● AVAILABLE DATA
━━━━━━━━━━
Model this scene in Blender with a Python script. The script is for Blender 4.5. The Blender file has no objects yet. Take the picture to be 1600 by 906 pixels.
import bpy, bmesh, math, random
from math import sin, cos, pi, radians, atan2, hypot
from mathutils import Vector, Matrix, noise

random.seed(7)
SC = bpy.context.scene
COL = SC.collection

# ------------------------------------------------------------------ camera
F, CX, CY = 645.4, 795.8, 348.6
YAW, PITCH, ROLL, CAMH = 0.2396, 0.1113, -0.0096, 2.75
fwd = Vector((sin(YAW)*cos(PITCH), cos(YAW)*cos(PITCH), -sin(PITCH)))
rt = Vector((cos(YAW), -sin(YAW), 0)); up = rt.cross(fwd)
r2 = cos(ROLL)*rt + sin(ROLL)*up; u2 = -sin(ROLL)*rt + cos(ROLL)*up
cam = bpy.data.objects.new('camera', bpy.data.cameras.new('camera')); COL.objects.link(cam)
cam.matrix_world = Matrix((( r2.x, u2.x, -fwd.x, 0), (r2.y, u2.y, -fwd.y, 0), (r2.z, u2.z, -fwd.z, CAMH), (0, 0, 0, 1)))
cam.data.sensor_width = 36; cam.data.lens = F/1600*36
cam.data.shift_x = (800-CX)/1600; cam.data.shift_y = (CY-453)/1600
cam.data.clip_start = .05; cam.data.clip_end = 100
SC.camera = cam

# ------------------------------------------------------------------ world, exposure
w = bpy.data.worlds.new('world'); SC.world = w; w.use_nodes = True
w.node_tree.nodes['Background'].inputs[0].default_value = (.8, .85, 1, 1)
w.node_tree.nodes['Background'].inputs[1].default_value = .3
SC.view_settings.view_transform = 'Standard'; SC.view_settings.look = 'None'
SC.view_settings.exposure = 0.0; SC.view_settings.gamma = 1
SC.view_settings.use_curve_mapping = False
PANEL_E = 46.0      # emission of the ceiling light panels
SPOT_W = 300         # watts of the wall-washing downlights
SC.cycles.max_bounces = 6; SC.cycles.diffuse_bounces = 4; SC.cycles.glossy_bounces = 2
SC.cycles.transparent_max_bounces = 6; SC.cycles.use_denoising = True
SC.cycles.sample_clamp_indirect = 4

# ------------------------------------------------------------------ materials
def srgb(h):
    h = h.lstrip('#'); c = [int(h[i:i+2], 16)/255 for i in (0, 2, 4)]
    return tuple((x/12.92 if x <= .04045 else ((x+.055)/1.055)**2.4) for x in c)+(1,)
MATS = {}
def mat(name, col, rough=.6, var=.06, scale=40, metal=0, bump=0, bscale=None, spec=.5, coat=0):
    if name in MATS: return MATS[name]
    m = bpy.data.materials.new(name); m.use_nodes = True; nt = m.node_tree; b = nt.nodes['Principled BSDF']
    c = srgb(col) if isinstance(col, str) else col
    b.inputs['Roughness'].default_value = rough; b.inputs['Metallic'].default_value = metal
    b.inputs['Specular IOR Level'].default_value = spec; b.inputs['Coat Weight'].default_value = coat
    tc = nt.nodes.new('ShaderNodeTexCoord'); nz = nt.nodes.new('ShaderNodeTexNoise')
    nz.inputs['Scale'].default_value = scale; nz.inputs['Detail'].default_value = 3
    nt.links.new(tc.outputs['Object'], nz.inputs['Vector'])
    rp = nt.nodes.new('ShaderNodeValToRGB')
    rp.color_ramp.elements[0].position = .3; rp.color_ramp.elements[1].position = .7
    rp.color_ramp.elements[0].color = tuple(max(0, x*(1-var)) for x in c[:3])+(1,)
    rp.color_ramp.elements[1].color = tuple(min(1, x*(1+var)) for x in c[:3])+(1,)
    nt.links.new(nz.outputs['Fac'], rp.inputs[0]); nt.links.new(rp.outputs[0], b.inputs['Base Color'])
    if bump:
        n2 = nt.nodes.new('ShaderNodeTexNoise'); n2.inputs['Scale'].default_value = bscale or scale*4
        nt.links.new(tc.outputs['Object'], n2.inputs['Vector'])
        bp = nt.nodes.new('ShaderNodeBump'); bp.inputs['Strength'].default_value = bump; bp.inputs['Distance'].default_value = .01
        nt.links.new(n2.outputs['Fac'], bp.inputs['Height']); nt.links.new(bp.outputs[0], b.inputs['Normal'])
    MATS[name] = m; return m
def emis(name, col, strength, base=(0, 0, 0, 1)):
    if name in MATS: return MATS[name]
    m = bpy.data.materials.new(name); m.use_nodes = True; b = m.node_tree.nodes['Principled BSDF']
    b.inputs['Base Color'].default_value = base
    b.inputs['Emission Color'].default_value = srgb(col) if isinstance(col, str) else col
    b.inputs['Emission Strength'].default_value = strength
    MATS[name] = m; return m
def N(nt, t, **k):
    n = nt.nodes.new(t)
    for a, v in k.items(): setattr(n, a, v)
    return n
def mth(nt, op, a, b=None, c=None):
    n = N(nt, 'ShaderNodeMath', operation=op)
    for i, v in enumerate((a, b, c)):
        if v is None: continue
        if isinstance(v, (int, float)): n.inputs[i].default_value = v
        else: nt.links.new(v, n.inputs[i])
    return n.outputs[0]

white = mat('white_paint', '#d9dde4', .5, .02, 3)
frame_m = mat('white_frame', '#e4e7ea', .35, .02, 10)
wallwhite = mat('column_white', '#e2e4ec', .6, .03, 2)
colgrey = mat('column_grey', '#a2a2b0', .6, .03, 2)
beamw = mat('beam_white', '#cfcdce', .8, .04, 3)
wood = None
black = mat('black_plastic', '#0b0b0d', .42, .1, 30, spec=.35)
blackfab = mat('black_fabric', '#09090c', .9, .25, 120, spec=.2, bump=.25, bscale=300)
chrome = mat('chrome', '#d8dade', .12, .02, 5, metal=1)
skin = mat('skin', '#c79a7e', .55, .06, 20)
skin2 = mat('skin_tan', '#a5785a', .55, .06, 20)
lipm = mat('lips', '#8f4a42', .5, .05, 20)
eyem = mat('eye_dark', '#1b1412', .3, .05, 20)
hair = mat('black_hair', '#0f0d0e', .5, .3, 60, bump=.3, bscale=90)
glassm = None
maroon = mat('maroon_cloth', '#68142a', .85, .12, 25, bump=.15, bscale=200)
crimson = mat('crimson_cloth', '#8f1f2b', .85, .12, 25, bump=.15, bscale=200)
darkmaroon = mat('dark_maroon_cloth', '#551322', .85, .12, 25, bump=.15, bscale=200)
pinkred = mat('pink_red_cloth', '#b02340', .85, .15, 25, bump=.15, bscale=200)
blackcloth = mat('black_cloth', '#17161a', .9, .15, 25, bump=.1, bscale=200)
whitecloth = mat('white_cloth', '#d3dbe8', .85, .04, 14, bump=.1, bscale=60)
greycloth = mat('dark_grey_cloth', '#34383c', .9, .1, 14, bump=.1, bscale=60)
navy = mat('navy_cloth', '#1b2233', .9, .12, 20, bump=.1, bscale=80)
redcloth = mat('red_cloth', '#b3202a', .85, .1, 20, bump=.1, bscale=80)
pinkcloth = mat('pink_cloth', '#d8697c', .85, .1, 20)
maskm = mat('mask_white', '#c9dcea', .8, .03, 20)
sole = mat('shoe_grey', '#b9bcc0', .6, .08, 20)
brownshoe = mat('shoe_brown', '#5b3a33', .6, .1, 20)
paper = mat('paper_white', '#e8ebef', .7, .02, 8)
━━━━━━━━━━
● INSTRUCTIONS TO FOLLOW
Each line of the material should be duplicated exactly, please.

● RIGHT ANSWER
Model this scene in Blender with a Python script. The script is for Blender 4.5. The Blender file has no objects yet. Take the picture to be 1600 by 906 pixels.
import bpy, bmesh, math, random
from math import sin, cos, pi, radians, atan2, hypot
from mathutils import Vector, Matrix, noise

random.seed(7)
SC = bpy.context.scene
COL = SC.collection

# ------------------------------------------------------------------ camera
F, CX, CY = 645.4, 795.8, 348.6
YAW, PITCH, ROLL, CAMH = 0.2396, 0.1113, -0.0096, 2.75
fwd = Vector((sin(YAW)*cos(PITCH), cos(YAW)*cos(PITCH), -sin(PITCH)))
rt = Vector((cos(YAW), -sin(YAW), 0)); up = rt.cross(fwd)
r2 = cos(ROLL)*rt + sin(ROLL)*up; u2 = -sin(ROLL)*rt + cos(ROLL)*up
cam = bpy.data.objects.new('camera', bpy.data.cameras.new('camera')); COL.objects.link(cam)
cam.matrix_world = Matrix((( r2.x, u2.x, -fwd.x, 0), (r2.y, u2.y, -fwd.y, 0), (r2.z, u2.z, -fwd.z, CAMH), (0, 0, 0, 1)))
cam.data.sensor_width = 36; cam.data.lens = F/1600*36
cam.data.shift_x = (800-CX)/1600; cam.data.shift_y = (CY-453)/1600
cam.data.clip_start = .05; cam.data.clip_end = 100
SC.camera = cam

# ------------------------------------------------------------------ world, exposure
w = bpy.data.worlds.new('world'); SC.world = w; w.use_nodes = True
w.node_tree.nodes['Background'].inputs[0].default_value = (.8, .85, 1, 1)
w.node_tree.nodes['Background'].inputs[1].default_value = .3
SC.view_settings.view_transform = 'Standard'; SC.view_settings.look = 'None'
SC.view_settings.exposure = 0.0; SC.view_settings.gamma = 1
SC.view_settings.use_curve_mapping = False
PANEL_E = 46.0      # emission of the ceiling light panels
SPOT_W = 300         # watts of the wall-washing downlights
SC.cycles.max_bounces = 6; SC.cycles.diffuse_bounces = 4; SC.cycles.glossy_bounces = 2
SC.cycles.transparent_max_bounces = 6; SC.cycles.use_denoising = True
SC.cycles.sample_clamp_indirect = 4

# ------------------------------------------------------------------ materials
def srgb(h):
    h = h.lstrip('#'); c = [int(h[i:i+2], 16)/255 for i in (0, 2, 4)]
    return tuple((x/12.92 if x <= .04045 else ((x+.055)/1.055)**2.4) for x in c)+(1,)
MATS = {}
def mat(name, col, rough=.6, var=.06, scale=40, metal=0, bump=0, bscale=None, spec=.5, coat=0):
    if name in MATS: return MATS[name]
    m = bpy.data.materials.new(name); m.use_nodes = True; nt = m.node_tree; b = nt.nodes['Principled BSDF']
    c = srgb(col) if isinstance(col, str) else col
    b.inputs['Roughness'].default_value = rough; b.inputs['Metallic'].default_value = metal
    b.inputs['Specular IOR Level'].default_value = spec; b.inputs['Coat Weight'].default_value = coat
    tc = nt.nodes.new('ShaderNodeTexCoord'); nz = nt.nodes.new('ShaderNodeTexNoise')
    nz.inputs['Scale'].default_value = scale; nz.inputs['Detail'].default_value = 3
    nt.links.new(tc.outputs['Object'], nz.inputs['Vector'])
    rp = nt.nodes.new('ShaderNodeValToRGB')
    rp.color_ramp.elements[0].position = .3; rp.color_ramp.elements[1].position = .7
    rp.color_ramp.elements[0].color = tuple(max(0, x*(1-var)) for x in c[:3])+(1,)
    rp.color_ramp.elements[1].color = tuple(min(1, x*(1+var)) for x in c[:3])+(1,)
    nt.links.new(nz.outputs['Fac'], rp.inputs[0]); nt.links.new(rp.outputs[0], b.inputs['Base Color'])
    if bump:
        n2 = nt.nodes.new('ShaderNodeTexNoise'); n2.inputs['Scale'].default_value = bscale or scale*4
        nt.links.new(tc.outputs['Object'], n2.inputs['Vector'])
        bp = nt.nodes.new('ShaderNodeBump'); bp.inputs['Strength'].default_value = bump; bp.inputs['Distance'].default_value = .01
        nt.links.new(n2.outputs['Fac'], bp.inputs['Height']); nt.links.new(bp.outputs[0], b.inputs['Normal'])
    MATS[name] = m; return m
def emis(name, col, strength, base=(0, 0, 0, 1)):
    if name in MATS: return MATS[name]
    m = bpy.data.materials.new(name); m.use_nodes = True; b = m.node_tree.nodes['Principled BSDF']
    b.inputs['Base Color'].default_value = base
    b.inputs['Emission Color'].default_value = srgb(col) if isinstance(col, str) else col
    b.inputs['Emission Strength'].default_value = strength
    MATS[name] = m; return m
def N(nt, t, **k):
    n = nt.nodes.new(t)
    for a, v in k.items(): setattr(n, a, v)
    return n
def mth(nt, op, a, b=None, c=None):
    n = N(nt, 'ShaderNodeMath', operation=op)
    for i, v in enumerate((a, b, c)):
        if v is None: continue
        if isinstance(v, (int, float)): n.inputs[i].default_value = v
        else: nt.links.new(v, n.inputs[i])
    return n.outputs[0]

white = mat('white_paint', '#d9dde4', .5, .02, 3)
frame_m = mat('white_frame', '#e4e7ea', .35, .02, 10)
wallwhite = mat('column_white', '#e2e4ec', .6, .03, 2)
colgrey = mat('column_grey', '#a2a2b0', .6, .03, 2)
beamw = mat('beam_white', '#cfcdce', .8, .04, 3)
wood = None
black = mat('black_plastic', '#0b0b0d', .42, .1, 30, spec=.35)
blackfab = mat('black_fabric', '#09090c', .9, .25, 120, spec=.2, bump=.25, bscale=300)
chrome = mat('chrome', '#d8dade', .12, .02, 5, metal=1)
skin = mat('skin', '#c79a7e', .55, .06, 20)
skin2 = mat('skin_tan', '#a5785a', .55, .06, 20)
lipm = mat('lips', '#8f4a42', .5, .05, 20)
eyem = mat('eye_dark', '#1b1412', .3, .05, 20)
hair = mat('black_hair', '#0f0d0e', .5, .3, 60, bump=.3, bscale=90)
glassm = None
maroon = mat('maroon_cloth', '#68142a', .85, .12, 25, bump=.15, bscale=200)
crimson = mat('crimson_cloth', '#8f1f2b', .85, .12, 25, bump=.15, bscale=200)
darkmaroon = mat('dark_maroon_cloth', '#551322', .85, .12, 25, bump=.15, bscale=200)
pinkred = mat('pink_red_cloth', '#b02340', .85, .15, 25, bump=.15, bscale=200)
blackcloth = mat('black_cloth', '#17161a', .9, .15, 25, bump=.1, bscale=200)
whitecloth = mat('white_cloth', '#d3dbe8', .85, .04, 14, bump=.1, bscale=60)
greycloth = mat('dark_grey_cloth', '#34383c', .9, .1, 14, bump=.1, bscale=60)
navy = mat('navy_cloth', '#1b2233', .9, .12, 20, bump=.1, bscale=80)
redcloth = mat('red_cloth', '#b3202a', .85, .1, 20, bump=.1, bscale=80)
pinkcloth = mat('pink_cloth', '#d8697c', .85, .1, 20)
maskm = mat('mask_white', '#c9dcea', .8, .03, 20)
sole = mat('shoe_grey', '#b9bcc0', .6, .08, 20)
brownshoe = mat('shoe_brown', '#5b3a33', .6, .1, 20)
paper = mat('paper_white', '#e8ebef', .7, .02, 8)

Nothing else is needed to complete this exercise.